▶ **Goal**
Collect all lines containing the word "Write" from the data.

▶ **Task inputs**
####
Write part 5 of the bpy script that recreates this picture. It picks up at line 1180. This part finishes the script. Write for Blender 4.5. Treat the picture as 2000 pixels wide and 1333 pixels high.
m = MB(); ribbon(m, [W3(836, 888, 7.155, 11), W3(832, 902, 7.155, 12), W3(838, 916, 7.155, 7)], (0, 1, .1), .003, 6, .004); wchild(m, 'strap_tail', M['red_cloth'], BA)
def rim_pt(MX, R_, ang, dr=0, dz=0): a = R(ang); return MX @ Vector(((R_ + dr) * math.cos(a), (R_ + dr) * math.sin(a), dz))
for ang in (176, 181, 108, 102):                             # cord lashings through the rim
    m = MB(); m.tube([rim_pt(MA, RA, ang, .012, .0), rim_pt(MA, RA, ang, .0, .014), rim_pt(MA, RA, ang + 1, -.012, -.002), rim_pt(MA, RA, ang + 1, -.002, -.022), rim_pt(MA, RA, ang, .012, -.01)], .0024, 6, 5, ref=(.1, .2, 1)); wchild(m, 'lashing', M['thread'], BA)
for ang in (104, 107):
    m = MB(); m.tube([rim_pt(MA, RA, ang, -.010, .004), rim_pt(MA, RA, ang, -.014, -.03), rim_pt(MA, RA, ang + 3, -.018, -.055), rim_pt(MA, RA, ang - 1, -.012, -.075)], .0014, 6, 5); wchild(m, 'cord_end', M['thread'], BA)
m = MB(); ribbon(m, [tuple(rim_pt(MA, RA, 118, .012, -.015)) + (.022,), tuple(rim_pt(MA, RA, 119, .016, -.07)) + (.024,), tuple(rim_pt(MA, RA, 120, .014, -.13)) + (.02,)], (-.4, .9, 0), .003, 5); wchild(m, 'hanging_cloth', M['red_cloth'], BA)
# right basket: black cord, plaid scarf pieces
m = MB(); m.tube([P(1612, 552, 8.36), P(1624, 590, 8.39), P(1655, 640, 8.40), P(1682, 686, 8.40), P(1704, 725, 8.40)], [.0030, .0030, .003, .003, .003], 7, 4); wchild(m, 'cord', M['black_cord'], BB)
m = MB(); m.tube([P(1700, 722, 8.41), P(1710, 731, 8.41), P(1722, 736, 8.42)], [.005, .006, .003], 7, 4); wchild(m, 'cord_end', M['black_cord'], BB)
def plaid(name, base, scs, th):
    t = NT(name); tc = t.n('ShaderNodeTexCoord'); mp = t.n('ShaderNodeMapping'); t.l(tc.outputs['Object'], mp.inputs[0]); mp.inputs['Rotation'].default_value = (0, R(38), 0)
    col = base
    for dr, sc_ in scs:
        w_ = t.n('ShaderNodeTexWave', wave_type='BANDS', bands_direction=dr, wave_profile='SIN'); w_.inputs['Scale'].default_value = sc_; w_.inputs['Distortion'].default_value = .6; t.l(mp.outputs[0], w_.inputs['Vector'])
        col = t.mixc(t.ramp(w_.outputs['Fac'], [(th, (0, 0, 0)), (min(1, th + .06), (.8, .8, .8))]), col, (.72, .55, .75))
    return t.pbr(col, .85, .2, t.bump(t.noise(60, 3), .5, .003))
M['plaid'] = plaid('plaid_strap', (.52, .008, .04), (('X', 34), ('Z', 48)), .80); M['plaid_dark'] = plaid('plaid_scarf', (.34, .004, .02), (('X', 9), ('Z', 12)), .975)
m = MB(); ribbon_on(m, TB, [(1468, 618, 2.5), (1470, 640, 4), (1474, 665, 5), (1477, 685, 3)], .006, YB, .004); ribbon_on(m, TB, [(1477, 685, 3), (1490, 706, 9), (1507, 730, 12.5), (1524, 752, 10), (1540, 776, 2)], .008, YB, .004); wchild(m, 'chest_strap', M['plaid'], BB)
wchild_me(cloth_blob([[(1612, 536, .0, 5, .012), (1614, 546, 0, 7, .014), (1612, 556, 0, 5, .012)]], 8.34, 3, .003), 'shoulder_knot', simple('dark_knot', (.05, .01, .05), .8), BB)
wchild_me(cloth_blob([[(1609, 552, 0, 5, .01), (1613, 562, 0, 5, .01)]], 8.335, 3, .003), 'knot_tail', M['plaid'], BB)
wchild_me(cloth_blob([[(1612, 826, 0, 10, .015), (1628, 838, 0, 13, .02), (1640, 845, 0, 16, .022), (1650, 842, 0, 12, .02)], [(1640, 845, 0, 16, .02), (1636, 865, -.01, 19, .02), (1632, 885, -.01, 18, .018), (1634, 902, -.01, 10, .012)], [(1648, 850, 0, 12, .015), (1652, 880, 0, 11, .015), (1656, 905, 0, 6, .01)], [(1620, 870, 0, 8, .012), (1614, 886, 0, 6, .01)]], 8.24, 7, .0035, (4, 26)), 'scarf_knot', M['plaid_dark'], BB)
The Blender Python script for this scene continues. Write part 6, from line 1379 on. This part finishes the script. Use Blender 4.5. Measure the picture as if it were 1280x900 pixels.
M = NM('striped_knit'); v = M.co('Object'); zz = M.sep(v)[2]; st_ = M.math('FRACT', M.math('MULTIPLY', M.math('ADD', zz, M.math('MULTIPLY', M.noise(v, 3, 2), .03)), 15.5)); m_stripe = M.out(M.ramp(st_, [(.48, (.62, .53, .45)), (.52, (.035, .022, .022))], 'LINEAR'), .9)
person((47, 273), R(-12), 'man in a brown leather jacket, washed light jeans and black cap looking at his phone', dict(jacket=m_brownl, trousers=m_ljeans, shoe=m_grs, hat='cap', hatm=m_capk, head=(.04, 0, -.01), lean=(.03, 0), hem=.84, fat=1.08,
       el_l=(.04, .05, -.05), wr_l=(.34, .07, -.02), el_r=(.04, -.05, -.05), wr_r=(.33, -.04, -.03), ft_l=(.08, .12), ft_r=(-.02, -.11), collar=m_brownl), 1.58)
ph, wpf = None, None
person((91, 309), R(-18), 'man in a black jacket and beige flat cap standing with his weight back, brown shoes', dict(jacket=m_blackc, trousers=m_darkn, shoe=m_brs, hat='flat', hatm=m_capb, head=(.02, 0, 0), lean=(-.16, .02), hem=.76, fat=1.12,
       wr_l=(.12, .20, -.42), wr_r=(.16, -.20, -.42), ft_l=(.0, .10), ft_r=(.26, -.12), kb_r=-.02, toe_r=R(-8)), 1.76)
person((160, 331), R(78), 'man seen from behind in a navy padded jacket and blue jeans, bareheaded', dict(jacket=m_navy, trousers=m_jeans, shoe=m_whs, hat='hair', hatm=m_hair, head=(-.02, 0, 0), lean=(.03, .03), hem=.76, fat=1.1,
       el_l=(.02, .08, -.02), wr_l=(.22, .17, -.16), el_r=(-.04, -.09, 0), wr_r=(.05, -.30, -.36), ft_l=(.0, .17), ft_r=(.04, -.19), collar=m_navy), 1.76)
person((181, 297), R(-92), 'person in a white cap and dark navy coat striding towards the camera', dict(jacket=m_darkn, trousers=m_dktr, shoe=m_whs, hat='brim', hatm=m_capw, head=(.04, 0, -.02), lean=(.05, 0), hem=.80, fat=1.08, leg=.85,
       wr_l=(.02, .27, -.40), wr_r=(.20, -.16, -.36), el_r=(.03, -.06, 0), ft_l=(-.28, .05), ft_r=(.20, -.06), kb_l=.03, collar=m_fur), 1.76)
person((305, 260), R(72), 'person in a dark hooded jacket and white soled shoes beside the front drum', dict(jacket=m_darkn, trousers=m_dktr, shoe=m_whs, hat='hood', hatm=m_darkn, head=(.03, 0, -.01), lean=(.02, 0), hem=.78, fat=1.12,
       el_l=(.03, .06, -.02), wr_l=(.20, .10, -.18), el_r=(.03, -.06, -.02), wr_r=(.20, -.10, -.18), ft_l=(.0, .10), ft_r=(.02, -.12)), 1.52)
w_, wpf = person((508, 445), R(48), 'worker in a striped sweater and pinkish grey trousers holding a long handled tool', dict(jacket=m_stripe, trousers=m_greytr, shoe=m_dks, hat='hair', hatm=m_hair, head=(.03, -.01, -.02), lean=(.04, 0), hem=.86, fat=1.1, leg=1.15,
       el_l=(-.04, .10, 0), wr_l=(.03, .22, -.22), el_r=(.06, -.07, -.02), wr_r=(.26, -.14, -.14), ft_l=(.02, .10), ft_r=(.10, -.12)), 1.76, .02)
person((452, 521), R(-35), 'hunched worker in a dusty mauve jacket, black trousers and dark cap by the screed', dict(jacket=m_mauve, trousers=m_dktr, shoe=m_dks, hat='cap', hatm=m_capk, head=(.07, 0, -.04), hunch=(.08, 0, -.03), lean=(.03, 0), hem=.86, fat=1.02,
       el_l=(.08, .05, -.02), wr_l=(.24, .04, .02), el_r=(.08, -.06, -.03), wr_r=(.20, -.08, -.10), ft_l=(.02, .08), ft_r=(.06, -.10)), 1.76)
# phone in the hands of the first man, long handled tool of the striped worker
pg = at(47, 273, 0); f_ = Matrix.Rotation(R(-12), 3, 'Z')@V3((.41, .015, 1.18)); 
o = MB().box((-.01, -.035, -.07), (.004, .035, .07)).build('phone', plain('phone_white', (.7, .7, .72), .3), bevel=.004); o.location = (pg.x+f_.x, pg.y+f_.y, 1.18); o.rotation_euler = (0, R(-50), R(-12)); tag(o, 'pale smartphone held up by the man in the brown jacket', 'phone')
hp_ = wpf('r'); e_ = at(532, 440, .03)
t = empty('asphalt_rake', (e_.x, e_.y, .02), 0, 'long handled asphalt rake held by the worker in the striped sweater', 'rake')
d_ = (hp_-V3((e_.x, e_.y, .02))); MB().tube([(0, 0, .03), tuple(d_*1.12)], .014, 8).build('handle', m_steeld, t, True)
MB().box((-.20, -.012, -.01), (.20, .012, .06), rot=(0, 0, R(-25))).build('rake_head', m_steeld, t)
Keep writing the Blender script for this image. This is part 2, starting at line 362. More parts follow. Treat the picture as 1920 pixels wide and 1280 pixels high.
####
▶ **Problem solution**
Write part 5 of the bpy script that recreates this picture. It picks up at line 1180. This part finishes the script. Write for Blender 4.5. Treat the picture as 2000 pixels wide and 1333 pixels high.
The Blender Python script for this scene continues. Write part 6, from line 1379 on. This part finishes the script. Use Blender 4.5. Measure the picture as if it were 1280x900 pixels.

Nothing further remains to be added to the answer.